This week in terrorism history: Oct. 3-9

Flag of the Armenian Secret Army for the Liberation of Armenia (Credit: Wikidata)

This week’s look back at the history of American terrorism provides a snapshot of some of the most common motivations for political violence, both in the United States and more generally. From this single week in 1977 we get examples of right-wing white supremacist terrorism, New Left revolutionary terrorism, ethnographic-nationalist terrorism, and religious terrorism.

In a 2004 publication, terrorism scholar David C. Rapoport proposed a framework for conceptualizing patterns of continuity and change in global terrorism. (You can read it here.) What he identifies are four “waves” of terrorism in the modern era, each lasting approximately a generation and characterized by a dominant (though not the only) motivating energy.

Rapoport identifies the first, “Anarchist,” wave as beginning in the 1880s, followed by a second “Anti-colonial” wave in the 1920s, a third “New Left” wave in the 1960s, and a fourth “Religious” wave beginning in the 1990s. In an article published earlier this year, Rapoport suggests we are now in a fifth “Right Wing” wave which began in the mid-2000s. You’ll note that the four attacks described below fit comfortably with these characterizations.
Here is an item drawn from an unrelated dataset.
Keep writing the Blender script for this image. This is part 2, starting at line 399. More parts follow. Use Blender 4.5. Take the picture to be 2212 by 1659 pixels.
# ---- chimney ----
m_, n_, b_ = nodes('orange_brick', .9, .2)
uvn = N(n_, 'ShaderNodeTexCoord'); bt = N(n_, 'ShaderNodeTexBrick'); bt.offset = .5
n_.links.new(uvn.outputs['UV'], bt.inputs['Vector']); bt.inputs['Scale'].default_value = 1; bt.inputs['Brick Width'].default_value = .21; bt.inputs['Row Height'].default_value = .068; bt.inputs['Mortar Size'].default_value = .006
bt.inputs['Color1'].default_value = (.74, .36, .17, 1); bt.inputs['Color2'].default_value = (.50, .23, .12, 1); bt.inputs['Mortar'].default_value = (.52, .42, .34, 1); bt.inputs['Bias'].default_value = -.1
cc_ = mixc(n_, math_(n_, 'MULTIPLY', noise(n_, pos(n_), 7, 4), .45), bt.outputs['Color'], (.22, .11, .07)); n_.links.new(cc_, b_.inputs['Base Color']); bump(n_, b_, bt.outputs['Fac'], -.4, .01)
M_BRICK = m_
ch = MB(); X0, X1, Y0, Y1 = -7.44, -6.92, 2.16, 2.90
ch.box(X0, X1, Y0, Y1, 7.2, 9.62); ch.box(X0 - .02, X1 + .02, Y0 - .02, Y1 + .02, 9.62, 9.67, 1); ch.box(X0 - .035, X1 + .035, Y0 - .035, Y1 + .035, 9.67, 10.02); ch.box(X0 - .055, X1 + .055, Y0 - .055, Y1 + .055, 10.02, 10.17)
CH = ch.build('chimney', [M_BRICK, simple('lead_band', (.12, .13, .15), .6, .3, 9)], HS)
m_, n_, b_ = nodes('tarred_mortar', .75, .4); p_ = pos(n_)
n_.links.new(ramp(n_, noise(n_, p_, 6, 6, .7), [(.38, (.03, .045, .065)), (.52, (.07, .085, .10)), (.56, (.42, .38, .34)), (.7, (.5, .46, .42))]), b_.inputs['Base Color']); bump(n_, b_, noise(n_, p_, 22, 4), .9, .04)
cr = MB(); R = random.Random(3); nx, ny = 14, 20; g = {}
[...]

On to this week’s look back.

  • Oct. 3, 1977 — Los Angeles: The Armenian Secret Army for the Liberation of Armenia plants a bomb at the home of historian Stanford Shaw in an unsuccessful assassination attempt. Shaw, a professor at UCLA, was best known for his work on the Ottoman Empire, but he received considerable criticism for a perceived pro-Turkish bias in his work and his denial of the Armenian genocide. ASALA, one of several pro-Armenian terrorist organizations active in the United States, was organized in 1975 with the primary objective of forcing Turkey to admit responsibility for the Armenian genocide of 1915. The group carried out nearly 200 attacks in the United States, Canada, Europe, and the Middle East between 1975 and 1997.
  • Oct. 6, 1977 – Seattle: A firebomb is planted at a Buick car dealership, but fails to detonate. The device was comprised of a white plastic timer, a gallon bottle of gasoline and sulfuric acid, wrapped in cheesecloth soaked with a potassium chlorate solution. In a communique released several days later, the George Jackson Brigade said the dealership was targeted because its owner was the head of the King County Automobile Dealers’ Association. The George Jackson Brigade was a leftist revolutionary organization formed in the mid 1970s and carried out a range of attacks on government and business targets between 1975 and 1977.
  • Oct. 8, 1977 — Los Angeles: Members of the group Jewish Armed Resistance bomb the Beth Sar Shalom Religious Center, a liberal Jewish temple in North Hollywood. In a letter sent after the attack, JAR claimed responsibility and said the motive for the bombing was opposition to the synagogue’s too liberal stance on anti-Semitism.
  • Oct. 8, 1977 — Richmond Heights, MO: Joseph Paul Franklin, a notorious white supremacist serial killer, fires five shots into a crowd of people leaving a Bar Mitzvah at the Brith Shalom Kneseth Israel Congregation synagogue, killing one and wounding two others. Franklin spent several days before the attack scouting synagogues in the St. Louis area before settling on the location for his attack, chosen because he could fire from concealment. He fled the scene on a bicycle. Franklin, who was a member of both the Neo-Nazi National Socialist White Peoples Party and the Ku Klux Klan, carried out a series of anti-Semitic and racist attacks between 1977 and his arrest in 1980. He was convicted of several murders, leading to five life sentences and two death sentences. He later confessed to the attempted assassination of civil rights leader Vernon Jordan. Franklin was executed by lethal injection in 2013.